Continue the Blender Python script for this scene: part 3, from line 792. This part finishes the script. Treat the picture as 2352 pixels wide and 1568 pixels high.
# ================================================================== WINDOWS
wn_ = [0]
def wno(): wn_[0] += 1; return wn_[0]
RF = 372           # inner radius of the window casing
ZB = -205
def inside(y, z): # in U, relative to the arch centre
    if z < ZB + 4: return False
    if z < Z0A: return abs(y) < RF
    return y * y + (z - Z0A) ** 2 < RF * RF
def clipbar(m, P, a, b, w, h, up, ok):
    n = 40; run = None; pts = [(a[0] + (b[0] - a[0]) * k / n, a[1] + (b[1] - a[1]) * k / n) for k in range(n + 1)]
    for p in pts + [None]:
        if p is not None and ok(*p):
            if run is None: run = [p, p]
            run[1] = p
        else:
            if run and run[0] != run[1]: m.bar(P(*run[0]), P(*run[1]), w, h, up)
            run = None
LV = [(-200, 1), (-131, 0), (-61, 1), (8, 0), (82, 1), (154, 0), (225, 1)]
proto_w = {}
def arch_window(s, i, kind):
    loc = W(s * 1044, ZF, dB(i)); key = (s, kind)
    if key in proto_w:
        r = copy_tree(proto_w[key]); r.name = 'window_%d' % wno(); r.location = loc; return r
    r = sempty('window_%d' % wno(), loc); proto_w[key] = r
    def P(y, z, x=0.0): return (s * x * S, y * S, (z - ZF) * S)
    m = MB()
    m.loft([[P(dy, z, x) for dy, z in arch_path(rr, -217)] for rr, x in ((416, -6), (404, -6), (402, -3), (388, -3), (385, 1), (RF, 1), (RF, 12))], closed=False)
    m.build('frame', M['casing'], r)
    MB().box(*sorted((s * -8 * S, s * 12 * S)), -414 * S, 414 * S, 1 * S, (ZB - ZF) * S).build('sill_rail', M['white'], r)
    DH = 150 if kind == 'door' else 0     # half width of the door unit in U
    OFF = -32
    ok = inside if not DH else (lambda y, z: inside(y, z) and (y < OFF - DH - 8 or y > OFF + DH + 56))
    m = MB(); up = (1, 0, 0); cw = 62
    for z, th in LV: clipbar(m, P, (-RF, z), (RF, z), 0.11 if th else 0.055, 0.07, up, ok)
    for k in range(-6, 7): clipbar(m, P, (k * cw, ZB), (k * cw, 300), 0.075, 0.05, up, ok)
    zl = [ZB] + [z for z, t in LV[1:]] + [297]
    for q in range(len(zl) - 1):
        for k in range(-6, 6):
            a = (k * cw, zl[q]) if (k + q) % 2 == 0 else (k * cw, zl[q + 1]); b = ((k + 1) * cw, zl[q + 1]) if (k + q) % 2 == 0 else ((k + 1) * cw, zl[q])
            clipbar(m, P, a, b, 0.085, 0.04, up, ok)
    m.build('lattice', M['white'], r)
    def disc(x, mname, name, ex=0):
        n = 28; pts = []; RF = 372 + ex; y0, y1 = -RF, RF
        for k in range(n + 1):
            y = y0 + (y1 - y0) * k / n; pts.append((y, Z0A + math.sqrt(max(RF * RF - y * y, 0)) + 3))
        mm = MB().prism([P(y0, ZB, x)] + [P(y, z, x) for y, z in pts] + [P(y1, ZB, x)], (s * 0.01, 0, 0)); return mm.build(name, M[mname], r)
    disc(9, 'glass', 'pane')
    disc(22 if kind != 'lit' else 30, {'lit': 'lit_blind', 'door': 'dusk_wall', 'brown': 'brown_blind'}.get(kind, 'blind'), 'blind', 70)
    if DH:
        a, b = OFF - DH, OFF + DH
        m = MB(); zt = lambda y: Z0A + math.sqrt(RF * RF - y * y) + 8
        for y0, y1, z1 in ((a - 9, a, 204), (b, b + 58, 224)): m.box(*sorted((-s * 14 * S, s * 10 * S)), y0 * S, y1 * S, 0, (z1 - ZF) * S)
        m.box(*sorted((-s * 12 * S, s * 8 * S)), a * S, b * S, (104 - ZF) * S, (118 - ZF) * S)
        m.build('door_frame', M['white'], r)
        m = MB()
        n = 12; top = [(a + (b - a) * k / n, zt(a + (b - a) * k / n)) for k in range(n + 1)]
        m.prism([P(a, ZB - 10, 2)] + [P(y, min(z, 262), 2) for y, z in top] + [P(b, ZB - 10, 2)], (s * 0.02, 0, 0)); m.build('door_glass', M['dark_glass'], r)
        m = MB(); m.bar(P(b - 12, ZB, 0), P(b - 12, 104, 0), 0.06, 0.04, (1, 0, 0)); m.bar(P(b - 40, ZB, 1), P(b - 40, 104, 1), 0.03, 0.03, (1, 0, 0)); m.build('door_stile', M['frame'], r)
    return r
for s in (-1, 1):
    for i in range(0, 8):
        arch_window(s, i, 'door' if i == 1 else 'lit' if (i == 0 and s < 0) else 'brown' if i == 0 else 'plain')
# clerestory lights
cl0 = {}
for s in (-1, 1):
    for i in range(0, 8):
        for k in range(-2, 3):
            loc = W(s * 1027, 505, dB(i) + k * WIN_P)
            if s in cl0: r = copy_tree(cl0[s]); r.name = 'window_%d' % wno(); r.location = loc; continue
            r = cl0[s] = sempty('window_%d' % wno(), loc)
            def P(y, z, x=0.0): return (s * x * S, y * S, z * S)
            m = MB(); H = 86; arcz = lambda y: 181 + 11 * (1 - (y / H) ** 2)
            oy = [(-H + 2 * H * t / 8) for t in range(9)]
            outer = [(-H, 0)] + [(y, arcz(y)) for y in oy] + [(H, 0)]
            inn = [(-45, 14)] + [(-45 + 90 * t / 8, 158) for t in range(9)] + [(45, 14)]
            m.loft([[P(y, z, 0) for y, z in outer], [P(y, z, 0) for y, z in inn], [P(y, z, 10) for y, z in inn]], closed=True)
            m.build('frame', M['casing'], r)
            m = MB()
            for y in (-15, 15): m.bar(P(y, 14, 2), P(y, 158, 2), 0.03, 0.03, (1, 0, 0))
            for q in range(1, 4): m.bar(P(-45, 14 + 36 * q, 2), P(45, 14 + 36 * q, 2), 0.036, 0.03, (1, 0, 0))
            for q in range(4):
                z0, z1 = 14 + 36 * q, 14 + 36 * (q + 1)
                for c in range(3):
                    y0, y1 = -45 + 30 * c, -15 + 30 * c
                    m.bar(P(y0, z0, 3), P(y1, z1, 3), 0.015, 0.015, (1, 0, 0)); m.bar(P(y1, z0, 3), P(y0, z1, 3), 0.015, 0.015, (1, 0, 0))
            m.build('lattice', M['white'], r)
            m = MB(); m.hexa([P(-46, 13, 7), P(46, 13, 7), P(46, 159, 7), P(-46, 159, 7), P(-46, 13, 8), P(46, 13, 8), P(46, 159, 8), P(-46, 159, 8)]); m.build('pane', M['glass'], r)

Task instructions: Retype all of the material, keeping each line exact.

Solved problem:
Continue the Blender Python script for this scene: part 3, from line 792. This part finishes the script. Treat the picture as 2352 pixels wide and 1568 pixels high.
# ================================================================== WINDOWS
wn_ = [0]
def wno(): wn_[0] += 1; return wn_[0]
RF = 372           # inner radius of the window casing
ZB = -205
def inside(y, z): # in U, relative to the arch centre
    if z < ZB + 4: return False
    if z < Z0A: return abs(y) < RF
    return y * y + (z - Z0A) ** 2 < RF * RF
def clipbar(m, P, a, b, w, h, up, ok):
    n = 40; run = None; pts = [(a[0] + (b[0] - a[0]) * k / n, a[1] + (b[1] - a[1]) * k / n) for k in range(n + 1)]
    for p in pts + [None]:
        if p is not None and ok(*p):
            if run is None: run = [p, p]
            run[1] = p
        else:
            if run and run[0] != run[1]: m.bar(P(*run[0]), P(*run[1]), w, h, up)
            run = None
LV = [(-200, 1), (-131, 0), (-61, 1), (8, 0), (82, 1), (154, 0), (225, 1)]
proto_w = {}
def arch_window(s, i, kind):
    loc = W(s * 1044, ZF, dB(i)); key = (s, kind)
    if key in proto_w:
        r = copy_tree(proto_w[key]); r.name = 'window_%d' % wno(); r.location = loc; return r
    r = sempty('window_%d' % wno(), loc); proto_w[key] = r
    def P(y, z, x=0.0): return (s * x * S, y * S, (z - ZF) * S)
    m = MB()
    m.loft([[P(dy, z, x) for dy, z in arch_path(rr, -217)] for rr, x in ((416, -6), (404, -6), (402, -3), (388, -3), (385, 1), (RF, 1), (RF, 12))], closed=False)
    m.build('frame', M['casing'], r)
    MB().box(*sorted((s * -8 * S, s * 12 * S)), -414 * S, 414 * S, 1 * S, (ZB - ZF) * S).build('sill_rail', M['white'], r)
    DH = 150 if kind == 'door' else 0     # half width of the door unit in U
    OFF = -32
    ok = inside if not DH else (lambda y, z: inside(y, z) and (y < OFF - DH - 8 or y > OFF + DH + 56))
    m = MB(); up = (1, 0, 0); cw = 62
    for z, th in LV: clipbar(m, P, (-RF, z), (RF, z), 0.11 if th else 0.055, 0.07, up, ok)
    for k in range(-6, 7): clipbar(m, P, (k * cw, ZB), (k * cw, 300), 0.075, 0.05, up, ok)
    zl = [ZB] + [z for z, t in LV[1:]] + [297]
    for q in range(len(zl) - 1):
        for k in range(-6, 6):
            a = (k * cw, zl[q]) if (k + q) % 2 == 0 else (k * cw, zl[q + 1]); b = ((k + 1) * cw, zl[q + 1]) if (k + q) % 2 == 0 else ((k + 1) * cw, zl[q])
            clipbar(m, P, a, b, 0.085, 0.04, up, ok)
    m.build('lattice', M['white'], r)
    def disc(x, mname, name, ex=0):
        n = 28; pts = []; RF = 372 + ex; y0, y1 = -RF, RF
        for k in range(n + 1):
            y = y0 + (y1 - y0) * k / n; pts.append((y, Z0A + math.sqrt(max(RF * RF - y * y, 0)) + 3))
        mm = MB().prism([P(y0, ZB, x)] + [P(y, z, x) for y, z in pts] + [P(y1, ZB, x)], (s * 0.01, 0, 0)); return mm.build(name, M[mname], r)
    disc(9, 'glass', 'pane')
    disc(22 if kind != 'lit' else 30, {'lit': 'lit_blind', 'door': 'dusk_wall', 'brown': 'brown_blind'}.get(kind, 'blind'), 'blind', 70)
    if DH:
        a, b = OFF - DH, OFF + DH
        m = MB(); zt = lambda y: Z0A + math.sqrt(RF * RF - y * y) + 8
        for y0, y1, z1 in ((a - 9, a, 204), (b, b + 58, 224)): m.box(*sorted((-s * 14 * S, s * 10 * S)), y0 * S, y1 * S, 0, (z1 - ZF) * S)
        m.box(*sorted((-s * 12 * S, s * 8 * S)), a * S, b * S, (104 - ZF) * S, (118 - ZF) * S)
        m.build('door_frame', M['white'], r)
        m = MB()
        n = 12; top = [(a + (b - a) * k / n, zt(a + (b - a) * k / n)) for k in range(n + 1)]
        m.prism([P(a, ZB - 10, 2)] + [P(y, min(z, 262), 2) for y, z in top] + [P(b, ZB - 10, 2)], (s * 0.02, 0, 0)); m.build('door_glass', M['dark_glass'], r)
        m = MB(); m.bar(P(b - 12, ZB, 0), P(b - 12, 104, 0), 0.06, 0.04, (1, 0, 0)); m.bar(P(b - 40, ZB, 1), P(b - 40, 104, 1), 0.03, 0.03, (1, 0, 0)); m.build('door_stile', M['frame'], r)
    return r
for s in (-1, 1):
    for i in range(0, 8):
        arch_window(s, i, 'door' if i == 1 else 'lit' if (i == 0 and s < 0) else 'brown' if i == 0 else 'plain')
# clerestory lights
cl0 = {}
for s in (-1, 1):
    for i in range(0, 8):
        for k in range(-2, 3):
            loc = W(s * 1027, 505, dB(i) + k * WIN_P)
            if s in cl0: r = copy_tree(cl0[s]); r.name = 'window_%d' % wno(); r.location = loc; continue
            r = cl0[s] = sempty('window_%d' % wno(), loc)
            def P(y, z, x=0.0): return (s * x * S, y * S, z * S)
            m = MB(); H = 86; arcz = lambda y: 181 + 11 * (1 - (y / H) ** 2)
            oy = [(-H + 2 * H * t / 8) for t in range(9)]
            outer = [(-H, 0)] + [(y, arcz(y)) for y in oy] + [(H, 0)]
            inn = [(-45, 14)] + [(-45 + 90 * t / 8, 158) for t in range(9)] + [(45, 14)]
            m.loft([[P(y, z, 0) for y, z in outer], [P(y, z, 0) for y, z in inn], [P(y, z, 10) for y, z in inn]], closed=True)
            m.build('frame', M['casing'], r)
            m = MB()
            for y in (-15, 15): m.bar(P(y, 14, 2), P(y, 158, 2), 0.03, 0.03, (1, 0, 0))
            for q in range(1, 4): m.bar(P(-45, 14 + 36 * q, 2), P(45, 14 + 36 * q, 2), 0.036, 0.03, (1, 0, 0))
            for q in range(4):
                z0, z1 = 14 + 36 * q, 14 + 36 * (q + 1)
                for c in range(3):
                    y0, y1 = -45 + 30 * c, -15 + 30 * c
                    m.bar(P(y0, z0, 3), P(y1, z1, 3), 0.015, 0.015, (1, 0, 0)); m.bar(P(y1, z0, 3), P(y0, z1, 3), 0.015, 0.015, (1, 0, 0))
            m.build('lattice', M['white'], r)
            m = MB(); m.hexa([P(-46, 13, 7), P(46, 13, 7), P(46, 159, 7), P(-46, 159, 7), P(-46, 13, 8), P(46, 13, 8), P(46, 159, 8), P(-46, 159, 8)]); m.build('pane', M['glass'], r)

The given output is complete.